§ Work required
Sort through the data and copy the lines holding the word "Blender".

-- start of Material for the task --

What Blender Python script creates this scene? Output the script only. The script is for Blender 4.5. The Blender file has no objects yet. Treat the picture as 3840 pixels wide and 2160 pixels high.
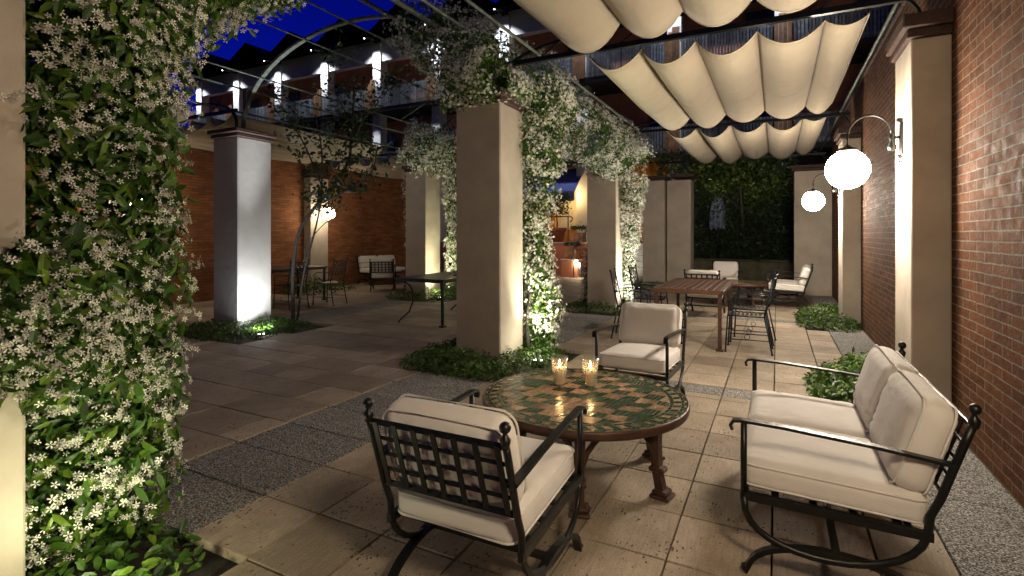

-- end of Material for the task --
-- start of Material for the task --

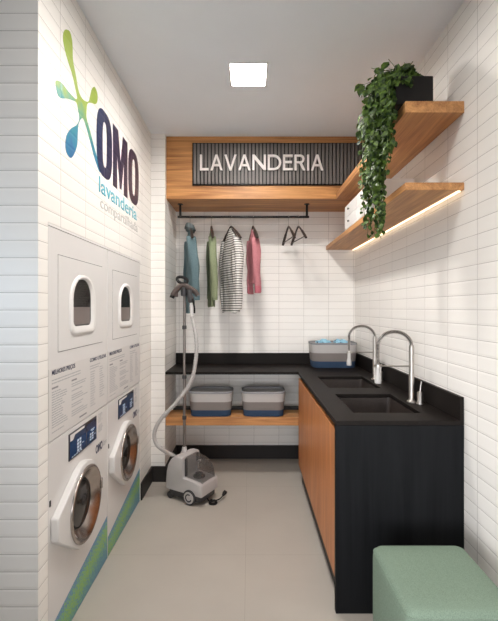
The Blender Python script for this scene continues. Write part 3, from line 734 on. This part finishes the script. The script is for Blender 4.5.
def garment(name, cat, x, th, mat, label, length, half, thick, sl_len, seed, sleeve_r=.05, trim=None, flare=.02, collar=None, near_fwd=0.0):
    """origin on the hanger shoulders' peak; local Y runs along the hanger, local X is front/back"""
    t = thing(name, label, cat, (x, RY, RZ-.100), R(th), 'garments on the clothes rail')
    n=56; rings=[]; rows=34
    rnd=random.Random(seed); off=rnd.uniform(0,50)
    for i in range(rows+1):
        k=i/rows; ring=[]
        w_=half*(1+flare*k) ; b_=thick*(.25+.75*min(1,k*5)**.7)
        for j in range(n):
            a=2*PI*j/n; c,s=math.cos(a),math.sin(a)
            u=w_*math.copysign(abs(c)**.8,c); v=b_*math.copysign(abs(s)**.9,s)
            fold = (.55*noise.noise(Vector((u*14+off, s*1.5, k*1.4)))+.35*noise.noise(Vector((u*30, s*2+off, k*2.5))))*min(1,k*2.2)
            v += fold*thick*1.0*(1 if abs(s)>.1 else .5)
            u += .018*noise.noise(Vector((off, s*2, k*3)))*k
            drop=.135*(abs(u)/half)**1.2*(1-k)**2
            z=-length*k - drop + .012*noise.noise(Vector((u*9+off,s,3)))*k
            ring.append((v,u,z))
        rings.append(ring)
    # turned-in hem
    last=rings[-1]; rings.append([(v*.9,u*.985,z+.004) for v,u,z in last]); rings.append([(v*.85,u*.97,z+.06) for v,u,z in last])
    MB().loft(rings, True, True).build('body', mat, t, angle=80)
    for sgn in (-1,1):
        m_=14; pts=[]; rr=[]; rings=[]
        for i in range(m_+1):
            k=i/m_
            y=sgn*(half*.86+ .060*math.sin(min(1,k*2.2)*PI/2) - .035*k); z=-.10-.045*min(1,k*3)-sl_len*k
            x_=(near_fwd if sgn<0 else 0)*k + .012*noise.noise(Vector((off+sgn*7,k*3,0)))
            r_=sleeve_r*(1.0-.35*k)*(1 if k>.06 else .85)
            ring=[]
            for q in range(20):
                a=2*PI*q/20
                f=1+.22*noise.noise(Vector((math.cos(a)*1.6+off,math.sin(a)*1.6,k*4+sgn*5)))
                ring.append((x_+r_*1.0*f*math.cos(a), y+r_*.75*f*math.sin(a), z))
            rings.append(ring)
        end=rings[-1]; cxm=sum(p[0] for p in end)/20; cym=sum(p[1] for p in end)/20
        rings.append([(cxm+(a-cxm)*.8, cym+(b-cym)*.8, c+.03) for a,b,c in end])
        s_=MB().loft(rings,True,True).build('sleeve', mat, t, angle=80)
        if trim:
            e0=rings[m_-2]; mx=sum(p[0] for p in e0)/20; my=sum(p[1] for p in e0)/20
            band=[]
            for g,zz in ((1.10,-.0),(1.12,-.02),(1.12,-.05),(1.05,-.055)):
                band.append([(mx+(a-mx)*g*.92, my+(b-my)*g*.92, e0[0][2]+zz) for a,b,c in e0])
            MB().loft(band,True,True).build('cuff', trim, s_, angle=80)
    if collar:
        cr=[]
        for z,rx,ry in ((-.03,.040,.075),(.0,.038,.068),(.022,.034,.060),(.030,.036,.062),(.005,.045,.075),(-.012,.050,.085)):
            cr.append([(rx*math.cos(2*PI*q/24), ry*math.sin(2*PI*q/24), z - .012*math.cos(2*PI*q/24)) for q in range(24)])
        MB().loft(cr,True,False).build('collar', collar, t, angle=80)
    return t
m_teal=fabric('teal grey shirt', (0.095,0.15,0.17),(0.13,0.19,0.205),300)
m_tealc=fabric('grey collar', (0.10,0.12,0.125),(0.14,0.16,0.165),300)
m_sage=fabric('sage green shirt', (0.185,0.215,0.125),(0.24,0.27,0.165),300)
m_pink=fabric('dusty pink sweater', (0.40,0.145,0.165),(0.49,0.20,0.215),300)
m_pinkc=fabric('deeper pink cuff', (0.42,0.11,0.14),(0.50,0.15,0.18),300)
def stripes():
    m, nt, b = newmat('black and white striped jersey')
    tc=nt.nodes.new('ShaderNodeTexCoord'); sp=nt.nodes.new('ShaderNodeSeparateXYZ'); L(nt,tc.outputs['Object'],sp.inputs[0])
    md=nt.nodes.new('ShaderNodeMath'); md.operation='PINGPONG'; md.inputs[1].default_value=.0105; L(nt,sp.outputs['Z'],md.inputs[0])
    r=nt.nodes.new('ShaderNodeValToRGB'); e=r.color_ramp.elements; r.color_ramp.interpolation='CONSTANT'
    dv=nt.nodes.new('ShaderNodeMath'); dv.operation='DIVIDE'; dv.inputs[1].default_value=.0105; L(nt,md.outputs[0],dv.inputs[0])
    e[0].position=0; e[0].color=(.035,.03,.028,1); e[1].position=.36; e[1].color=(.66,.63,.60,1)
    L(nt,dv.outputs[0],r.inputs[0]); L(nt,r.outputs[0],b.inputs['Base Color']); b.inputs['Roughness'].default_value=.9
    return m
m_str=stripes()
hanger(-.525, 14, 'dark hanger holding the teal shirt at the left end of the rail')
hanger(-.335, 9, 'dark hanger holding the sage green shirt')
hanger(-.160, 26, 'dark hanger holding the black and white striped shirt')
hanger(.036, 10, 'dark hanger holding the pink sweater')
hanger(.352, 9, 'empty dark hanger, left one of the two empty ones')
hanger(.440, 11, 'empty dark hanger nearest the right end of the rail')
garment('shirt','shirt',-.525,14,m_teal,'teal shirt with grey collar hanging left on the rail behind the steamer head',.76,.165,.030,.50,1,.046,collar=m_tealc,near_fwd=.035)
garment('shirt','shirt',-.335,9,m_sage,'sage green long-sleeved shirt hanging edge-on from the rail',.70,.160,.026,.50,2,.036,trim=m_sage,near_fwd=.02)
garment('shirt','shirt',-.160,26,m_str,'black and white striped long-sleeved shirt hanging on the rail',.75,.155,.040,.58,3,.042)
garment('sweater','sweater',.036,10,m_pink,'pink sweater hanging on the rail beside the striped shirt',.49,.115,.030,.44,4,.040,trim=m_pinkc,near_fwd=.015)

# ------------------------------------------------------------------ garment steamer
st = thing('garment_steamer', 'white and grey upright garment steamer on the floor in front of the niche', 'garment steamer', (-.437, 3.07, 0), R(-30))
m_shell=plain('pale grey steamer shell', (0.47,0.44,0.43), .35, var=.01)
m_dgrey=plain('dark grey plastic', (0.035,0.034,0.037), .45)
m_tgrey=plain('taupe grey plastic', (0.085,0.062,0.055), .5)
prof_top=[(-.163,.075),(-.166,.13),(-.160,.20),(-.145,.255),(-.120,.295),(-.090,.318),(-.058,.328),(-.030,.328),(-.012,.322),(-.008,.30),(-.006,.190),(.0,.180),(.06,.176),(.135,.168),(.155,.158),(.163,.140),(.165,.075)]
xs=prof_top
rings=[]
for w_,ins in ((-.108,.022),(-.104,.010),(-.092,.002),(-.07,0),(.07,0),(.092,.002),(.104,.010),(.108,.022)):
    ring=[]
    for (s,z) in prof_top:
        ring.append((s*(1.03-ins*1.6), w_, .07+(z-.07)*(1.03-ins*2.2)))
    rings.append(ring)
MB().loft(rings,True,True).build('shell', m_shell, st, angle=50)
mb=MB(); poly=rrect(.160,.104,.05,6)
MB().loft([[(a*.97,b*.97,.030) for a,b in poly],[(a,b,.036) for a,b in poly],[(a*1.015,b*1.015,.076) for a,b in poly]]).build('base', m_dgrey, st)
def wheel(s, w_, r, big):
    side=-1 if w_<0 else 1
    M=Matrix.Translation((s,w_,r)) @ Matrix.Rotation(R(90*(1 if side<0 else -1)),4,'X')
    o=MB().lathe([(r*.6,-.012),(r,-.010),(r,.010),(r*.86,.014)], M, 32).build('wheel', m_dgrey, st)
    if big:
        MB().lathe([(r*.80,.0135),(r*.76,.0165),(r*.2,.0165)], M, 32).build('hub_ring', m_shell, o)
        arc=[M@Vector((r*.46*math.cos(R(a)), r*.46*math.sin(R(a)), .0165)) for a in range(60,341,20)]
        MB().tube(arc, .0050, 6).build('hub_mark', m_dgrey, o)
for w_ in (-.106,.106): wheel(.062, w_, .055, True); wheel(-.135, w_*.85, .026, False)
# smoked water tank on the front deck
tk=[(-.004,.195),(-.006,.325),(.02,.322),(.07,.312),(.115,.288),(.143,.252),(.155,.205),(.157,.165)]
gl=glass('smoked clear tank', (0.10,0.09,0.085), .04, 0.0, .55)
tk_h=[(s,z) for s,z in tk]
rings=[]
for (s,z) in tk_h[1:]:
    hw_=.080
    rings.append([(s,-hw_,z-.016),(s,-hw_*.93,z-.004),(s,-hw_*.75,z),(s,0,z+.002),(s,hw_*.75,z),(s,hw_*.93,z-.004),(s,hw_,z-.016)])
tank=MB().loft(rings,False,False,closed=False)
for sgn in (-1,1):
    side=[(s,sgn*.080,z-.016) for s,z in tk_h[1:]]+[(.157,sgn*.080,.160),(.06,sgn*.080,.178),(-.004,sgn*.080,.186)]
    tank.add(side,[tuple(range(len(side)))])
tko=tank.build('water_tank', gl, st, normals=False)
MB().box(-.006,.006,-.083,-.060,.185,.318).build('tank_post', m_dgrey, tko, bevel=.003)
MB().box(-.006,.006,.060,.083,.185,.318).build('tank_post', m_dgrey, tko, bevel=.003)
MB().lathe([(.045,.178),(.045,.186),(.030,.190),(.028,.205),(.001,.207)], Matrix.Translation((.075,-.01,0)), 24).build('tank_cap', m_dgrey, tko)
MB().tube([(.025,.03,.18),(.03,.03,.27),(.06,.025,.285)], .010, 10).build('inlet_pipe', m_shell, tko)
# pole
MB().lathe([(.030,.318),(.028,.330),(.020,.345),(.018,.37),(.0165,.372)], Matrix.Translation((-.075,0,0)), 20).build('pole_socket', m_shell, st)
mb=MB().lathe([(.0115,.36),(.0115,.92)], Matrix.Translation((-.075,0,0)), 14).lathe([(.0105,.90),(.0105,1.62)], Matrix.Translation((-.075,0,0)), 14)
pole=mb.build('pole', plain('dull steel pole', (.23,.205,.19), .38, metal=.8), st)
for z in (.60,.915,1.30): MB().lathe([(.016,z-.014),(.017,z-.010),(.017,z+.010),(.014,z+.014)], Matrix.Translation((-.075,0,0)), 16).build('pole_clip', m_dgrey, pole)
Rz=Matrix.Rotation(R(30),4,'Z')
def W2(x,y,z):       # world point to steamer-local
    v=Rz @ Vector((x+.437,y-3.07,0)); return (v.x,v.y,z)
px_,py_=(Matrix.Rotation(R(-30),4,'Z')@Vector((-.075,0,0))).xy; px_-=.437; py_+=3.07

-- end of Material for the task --

§ Reply to the task
What Blender Python script creates this scene? Output the script only. The script is for Blender 4.5. The Blender file has no objects yet. Treat the picture as 3840 pixels wide and 2160 pixels high.
The Blender Python script for this scene continues. Write part 3, from line 734 on. This part finishes the script. The script is for Blender 4.5.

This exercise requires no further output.